Simona Semenič: 5boys
Simona Semenič: 5boys
Seemingly innocent children play through a variety of games that showcase their innermost prejudice, and revealing the violent oppression our society lives in.
Going rogue has never held greater meaning than in the play 5boys, as we witness to what at first seems like innocent child’s play of five youngsters, yet it slowly but surely escalates into a perpetuation of violence, intolerance and hate. The boys, who are ironically named after the beheaded Christian martyrs, play through a wide range of situations and characters, from battles between famous superhero characters, to harrowing family abuse and brutal killings based on prejudice and discrimination. 5boys thus unapologetically points at certain deeply internalized truths that haunt us even as mere children, and continue to do so as we grow into the very things we so eagerly, with a childish innocence, fought against.
Simona Semenič
Cast:
Blaž/Kata Gonda
Jurij/Flóra Herman e. h.
Denis/Boglárka Nagy-Bakonyi
Vid/Zsófi Alberti
Krištof/Júlia Dunai
Dramaturg: Júlia Sándor
Costume-designer: Branka Pavlič
Scene-designer: Darjan Mihajlović Cerar
Composer: Miha Petric
Choreograph: Tajda Podobnik
Photo: Mankica Kranjec
Director: Jaša Koceli
Few thoughts during rehearsals of the 5 Boys by Simona Semenič
I think that childhood is often like total theatre. The imagination can be stronger than reality, the game more important than family, our friends our favorite home. That especially comes on the surface during children’s games. We all played them. Who can forget the bursts of joy and violence or the creation of non-existent story lines. The use of the forbidden words from our parents and the never ending competition. The freedom. The enclosed reality. The time stretched into infinity.

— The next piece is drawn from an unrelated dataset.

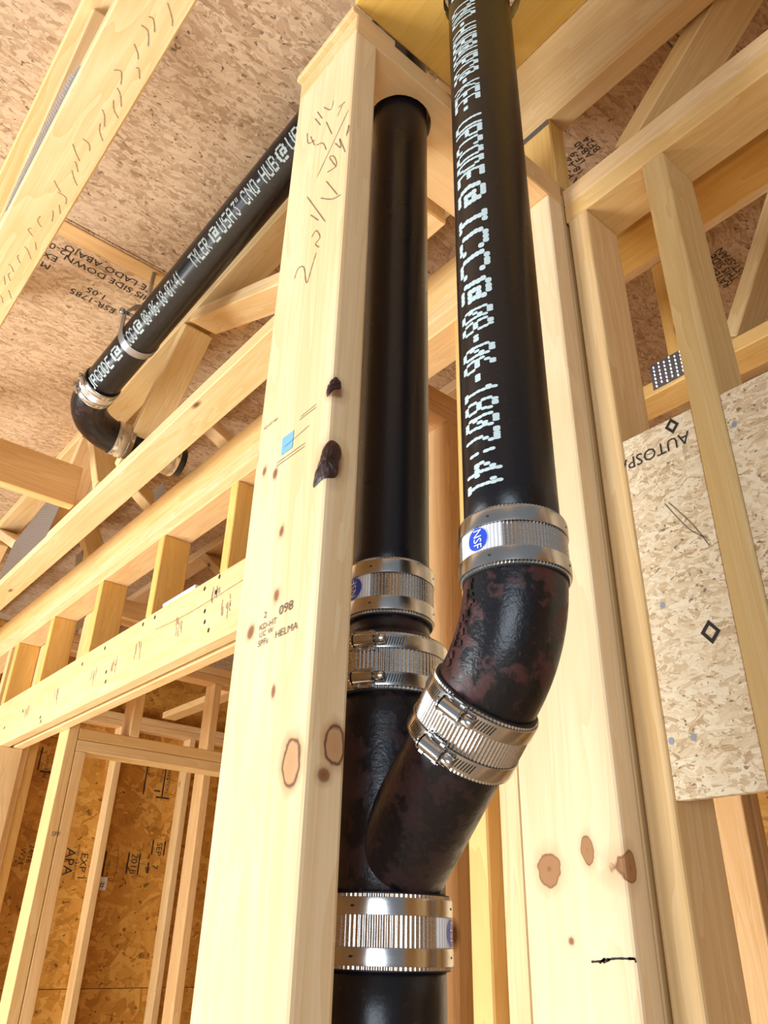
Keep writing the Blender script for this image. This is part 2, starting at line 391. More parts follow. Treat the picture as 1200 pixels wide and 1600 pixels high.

Five boys represent mini society. There are angels and devils inside them. No one is easy to grasp, they’re quite elusive. Everything can be expected from everyone. The kids can be evil in one moment and perfectly innocent in the next one. They carry in themselves the potential to change the world and at the same time they already live their predestined fates. But the future is far away, it’s the present that is so intense it hurts.
This text decisively condemns all intolerances and fascisms in the contemporary society but does that without moralizing. The meanings of the words are open to interpretation. We can play with them and see that even the most horrible things we experience in our lives can be transformed into a game. That’s one of the mightiest things theatre can offer.
It’s all about boys playing games. About creating imaginary world where everything is possible - if only temporary. In this creative process we are floating in the imagination of our childhoods. Our dreams and memories are becoming the performance itself. There’s an inner child in every human being. And guess what - they are all actors.